───── Supplied records ─────

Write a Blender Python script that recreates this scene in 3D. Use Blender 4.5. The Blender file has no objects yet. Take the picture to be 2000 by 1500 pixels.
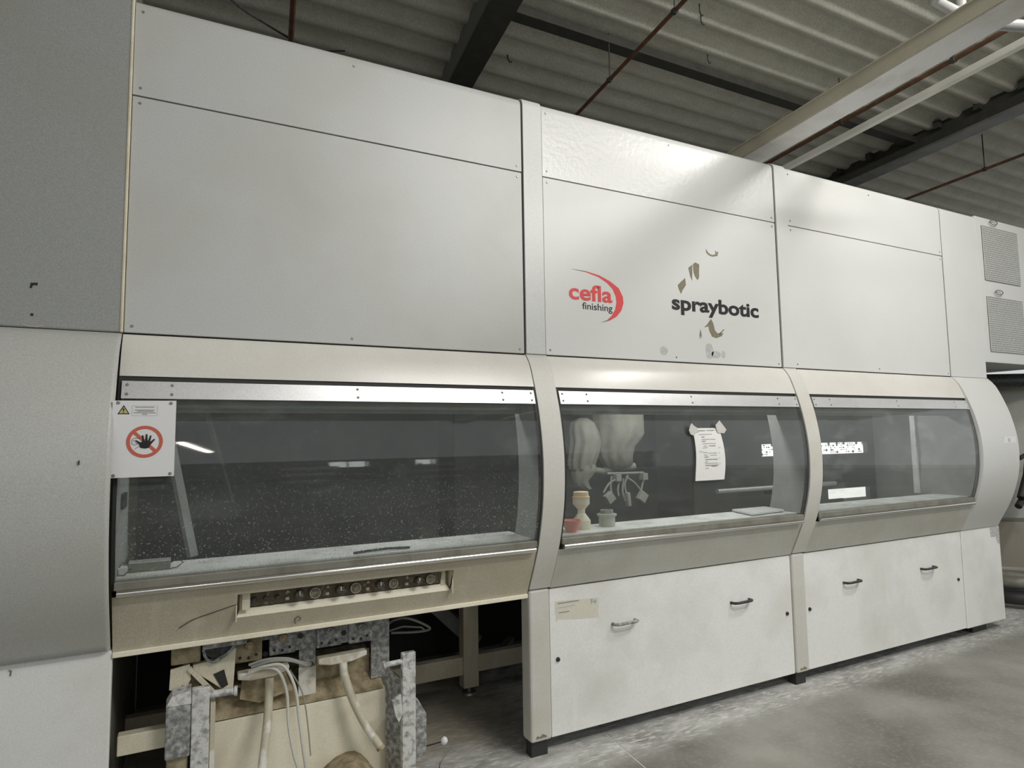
import bpy, math, random
from mathutils import Vector, Matrix
random.seed(7)
S = bpy.context.scene
COL = S.collection
# ------------------------------------------------------------------ camera
cam = bpy.data.cameras.new('camera'); co = bpy.data.objects.new('camera', cam); COL.objects.link(co)
cam.sensor_width = 36; cam.lens = 1239.57 / 2000 * 36; cam.clip_end = 200; cam.clip_start = .02
yaw, pit, rol = .4723, .0849, -.0151
fw = Vector((math.sin(yaw)*math.cos(pit), math.cos(yaw)*math.cos(pit), math.sin(pit)))
r0 = Vector((math.cos(yaw), -math.sin(yaw), 0)); u0 = r0.cross(fw)
rt = math.cos(rol)*r0 + math.sin(rol)*u0; up = -math.sin(rol)*r0 + math.cos(rol)*u0
mw = Matrix((rt, up, -fw)).transposed().to_4x4(); mw.translation = (-.5069, -2.9008, 1.6)
co.matrix_world = mw; S.camera = co
S.view_settings.view_transform = 'Standard'; S.view_settings.look = 'None'
S.view_settings.exposure = 0.0; S.view_settings.gamma = 1; S.view_settings.use_curve_mapping = False
# ------------------------------------------------------------------ world and lights
w = bpy.data.worlds.new('world'); S.world = w; w.use_nodes = True
w.node_tree.nodes['Background'].inputs[0].default_value = (.93, .97, 1, 1)
w.node_tree.nodes['Background'].inputs[1].default_value = .66
def area(name, loc, target, sx, sy, watt, color=(1, .975, .94)):
    l = bpy.data.lights.new(name, 'AREA'); l.shape = 'RECTANGLE'; l.size = sx; l.size_y = sy; l.energy = watt; l.color = color
    o = bpy.data.objects.new(name, l); COL.objects.link(o); o.location = loc
    o.rotation_euler = (Vector(target)-Vector(loc)).to_track_quat('-Z', 'Y').to_euler(); return o
area('hall_key_fill', (4.35, -2.35, 4.8), (3.2, -.3, .7), .7, .3, 60)
area('hall_key_fill', (1.9, -3.2, 4.8), (1.7, 0, .3), 2.0, .25, 41)  # unseen strip added as fill across the fronts
area('hall_key_fill', (3.0, -4.25, 4.85), (2.2, 0, .0), 2.6, .3, 132)  # unseen fill strip, added to brighten the lower doors

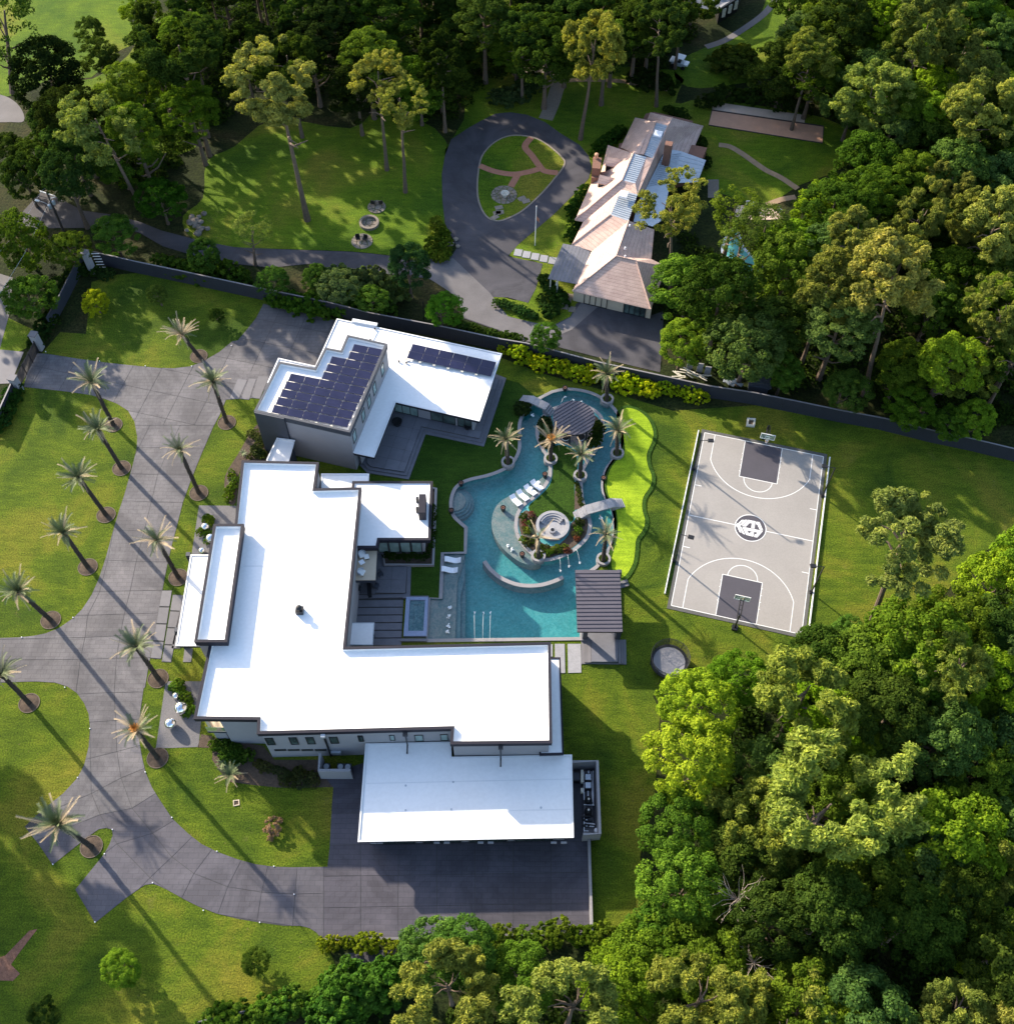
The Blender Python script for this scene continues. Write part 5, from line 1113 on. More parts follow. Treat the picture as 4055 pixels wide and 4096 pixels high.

─────

Exercise brief: Without the pictures, extract every entry verbatim.

Answer:
Write a Blender Python script that recreates this scene in 3D. Use Blender 4.5. The Blender file has no objects yet. Take the picture to be 2000 by 1500 pixels.
import bpy, math, random
from mathutils import Vector, Matrix
random.seed(7)
S = bpy.context.scene
COL = S.collection
# ------------------------------------------------------------------ camera
cam = bpy.data.cameras.new('camera'); co = bpy.data.objects.new('camera', cam); COL.objects.link(co)
cam.sensor_width = 36; cam.lens = 1239.57 / 2000 * 36; cam.clip_end = 200; cam.clip_start = .02
yaw, pit, rol = .4723, .0849, -.0151
fw = Vector((math.sin(yaw)*math.cos(pit), math.cos(yaw)*math.cos(pit), math.sin(pit)))
r0 = Vector((math.cos(yaw), -math.sin(yaw), 0)); u0 = r0.cross(fw)
rt = math.cos(rol)*r0 + math.sin(rol)*u0; up = -math.sin(rol)*r0 + math.cos(rol)*u0
mw = Matrix((rt, up, -fw)).transposed().to_4x4(); mw.translation = (-.5069, -2.9008, 1.6)
co.matrix_world = mw; S.camera = co
S.view_settings.view_transform = 'Standard'; S.view_settings.look = 'None'
S.view_settings.exposure = 0.0; S.view_settings.gamma = 1; S.view_settings.use_curve_mapping = False
# ------------------------------------------------------------------ world and lights
w = bpy.data.worlds.new('world'); S.world = w; w.use_nodes = True
w.node_tree.nodes['Background'].inputs[0].default_value = (.93, .97, 1, 1)
w.node_tree.nodes['Background'].inputs[1].default_value = .66
def area(name, loc, target, sx, sy, watt, color=(1, .975, .94)):
    l = bpy.data.lights.new(name, 'AREA'); l.shape = 'RECTANGLE'; l.size = sx; l.size_y = sy; l.energy = watt; l.color = color
    o = bpy.data.objects.new(name, l); COL.objects.link(o); o.location = loc
    o.rotation_euler = (Vector(target)-Vector(loc)).to_track_quat('-Z', 'Y').to_euler(); return o
area('hall_key_fill', (4.35, -2.35, 4.8), (3.2, -.3, .7), .7, .3, 60)
area('hall_key_fill', (1.9, -3.2, 4.8), (1.7, 0, .3), 2.0, .25, 41)  # unseen strip added as fill across the fronts
area('hall_key_fill', (3.0, -4.25, 4.85), (2.2, 0, .0), 2.6, .3, 132)  # unseen fill strip, added to brighten the lower doors

The Blender Python script for this scene continues. Write part 5, from line 1113 on. More parts follow. Treat the picture as 4055 pixels wide and 4096 pixels high.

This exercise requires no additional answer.